The third annual Brooklyn Comics and Graphics Festival returns today to Our Lady of Mt. Carmel Church in Williamsburgh, featuring an impressive lineup of guests, exhibitors, and special events from 12 noon to 9:00. Admission is free to see such industry favorites as Chip Kidd, David Mazzuchelli, Adrian Tomine, John Porcellino, Sam Henderson, Mark Newgarden, Lisa Hanawalt, Kim Deitch, Brian Ralph, Gary Panter, Dash Shaw, and MAD’s Jack Davis, along with such exhibitors as Acti-i-vate, Drawn & Quarterly, Fanfare / Potent Mon, Fantagraphics, the Jack Kirby Museum, Rabid Rabbit, Top Shelf, and dozens of others. Programming highlights include a Q&A with Davis at 1:30, a “Gestural Aesthetics” panel at 2:30 with Austin English, Dunja Jankovic, and Frank Santoro, moderated by Bill Kartalopoulos (who, with Desert Island and PictureBox, created the festival), “Chip Kidd and David Mazzuchelli: Comics by Design” at 3:30, also moderated by Kartalopoulos, “Phoebe Gloeckner: A Life and Other Stories” at 5:00 with Gloeckner and Nicole Rudick, “The Language in Comics” at 6:00 with Porcellino, Gabrielle Bell, and David Sandlin, moderated by Myla Goldberg, and “C.F. and Brian Ralph in Conversation” at 7:00, moderated by Tom Spurgeon. In conjunction with the festival, a film series continues through Sunday at the Spectacle Theater on South Third St., with the Eyeworks Festival of Experimental Animation showcase at 7:30 and The Idea (Berthold Bartosch, 1932) and The Adventures of Prince Achmed (Lotte Reiniger, 1926), with live music by Chips and Salsa, at 9:30 ($5 per screening, $8 for both). In addition, “Pictures and Performance: A Melodrama,” consisting of multimedia works by Kartalopoulos, Ben Katchor, Shana Moulton, R. Sikoryak, and others, will take place at the Brick Theater at 3:00 on Sunday (free admission).

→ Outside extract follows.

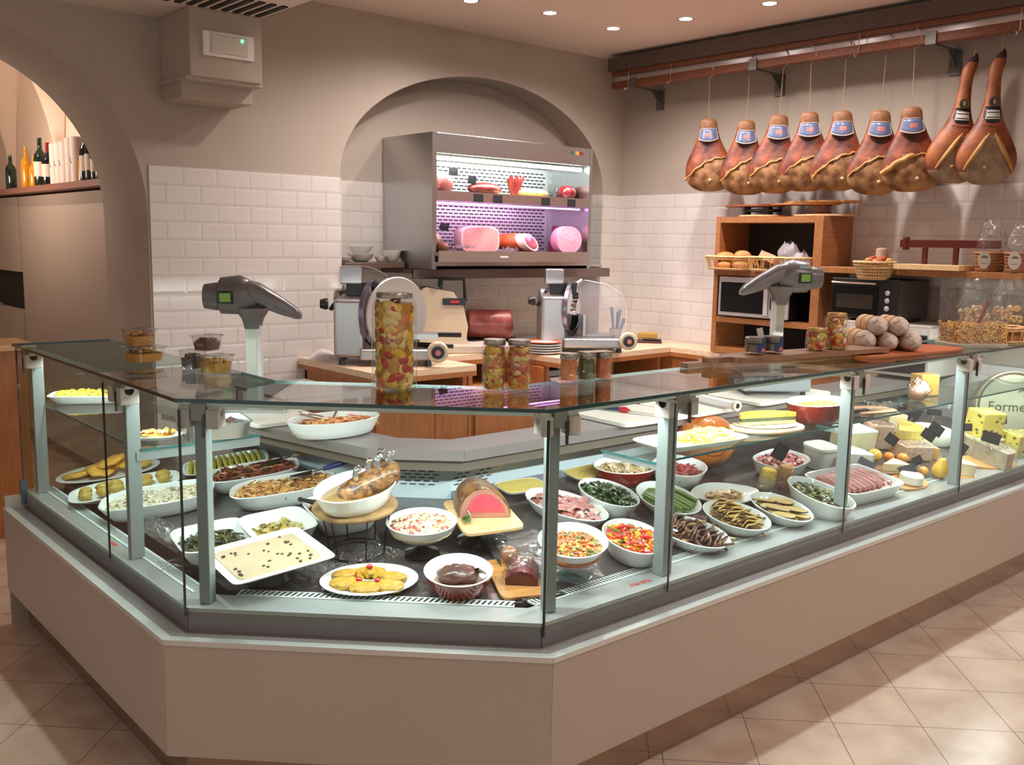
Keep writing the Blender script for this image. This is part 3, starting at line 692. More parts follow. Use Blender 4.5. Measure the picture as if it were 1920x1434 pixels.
# cream machine with a black carrying handle
t = thing('tenderizer', 'cream kitchen machine with black carrying handle and dark display', 'kitchen machine', TR(3.90, 5.14, .921, RD(-30)))
MB().prism([(-.20, 0), (.13, 0), (.13, .04), (.11, .10), (.12, .17), (.09, .30), (.02, .40), (-.16, .43), (-.20, .40)], -.11, .11, T=TR(0, 0, 0, 0, PI/2)).done('body', cream_pl, t, bevel=.012, seg=3)
MB().prism([(-.02, .17), (.125, .17), (.105, .29), (-.02, .29)], -.125, -.108, T=TR(0, 0, 0, 0, PI/2)).done('front_panel', M('lighter_cream', (224, 204, 176), .35), t)
MB().tube([(-.06, -.10, .42), (-.05, -.10, .485), (.09, -.10, .485), (.10, -.10, .34)], .013, 4).tube([(-.05, .10, .42), (-.045, .10, .47), (-.05, -.10, .485)], .012, 4).done('handle', black_pl, t)
MB().bx(-.05, .10, -.125, -.105, .315, .36).done('display', black_pl, t, bevel=.003)
MB().bx(.0, .055, -.127, -.124, .33, .345).done('readout', M('red_readout', (170, 20, 30), .4, emit=.6), t)
MB().bx(-.24, .42, -.16, .14, .0, .055).done('base_tray', M('machine_base', (196, 184, 170), .4), t, bevel=.01)
m = MB().lathe([(.0, 0), (.085, 0), (.10, .012), (.10, .30), (.085, .315), (0, .315)], 28, T=TR(4.14, 5.25, 1.085, RD(-30), 0, PI/2))
tag(m.done('mortadella', M('dark_cured_casing', (112, 46, 42), .35, rgb2=(150, 74, 64), vs=14, coat=.3), None, smooth=40), 'large dark red sausage lying behind the cream machine', 'sausage')
b = MB().bx(4.10, 4.50, 5.12, 5.42, .922, .985); tag(b.done('machine_stand', black_pl, None, bevel=.01), 'low black stand under the large dark red sausage', 'stand')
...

FIRST SATURDAY: YOUTH AND BEAUTY

Luigi Lucioni, “Paul Cadmus,” oil on canvas, 1928, part of “Youth and Beauty: Art of the American Twenties” (Brooklyn Museum, Dick S. Ramsay Fund)

Brooklyn Museum
200 Eastern Parkway
Saturday, December 3, free, 5:00 – 11:00 (some events require free tickets distributed in advance at the Visitor Center)
212-864-5400
www.brooklynmuseum.org

Don’t be fooled by the theme of this month’s First Saturday party at the Brooklyn Museum. It might be called “Youth and Beauty,” but you can expect an old-fashioned good time, as it refers to the Eastern Parkway institution’s new exhibit subtitled “Art of the American Twenties,” featuring works by such artists as Thomas Hart Benton, Edward Hopper, Gaston Lachaise, Georgia O’Keeffe, and Alfred Stieglitz. On tap for the free evening is jazz and blues from Hazmat Modine (5:00 to 7:00), a 1920s costume contest (5:30), a collaboration between spoken-word artists and musicians and tap dancer Lisa La Touche that references the Jazz Age and the Harlem Renaissance (5:30), curator Catherine Morris discussing “Eva Hesse Spectres 1960” (6:00), ballroom dance lessons from Nathan Bugh, including the Charleston and the Lindy Hop (6:00), a painting workshop (6:30 – 8:30), a tour of “Youth and Beauty” with museum guide Emily Sachar (7:00), a dance party hosted by the Harlem Renaissance Orchestra (8:00 – 10:00), Farah Griffin discussing Wallace Thurman’s 1929 book, The Blacker the Berry (9:00), and a bodybuilding showcase hosted by Phil Sottile (9:00). The young and the beautiful can always be found at the Brooklyn Museum on First Saturdays, but this month more than ever.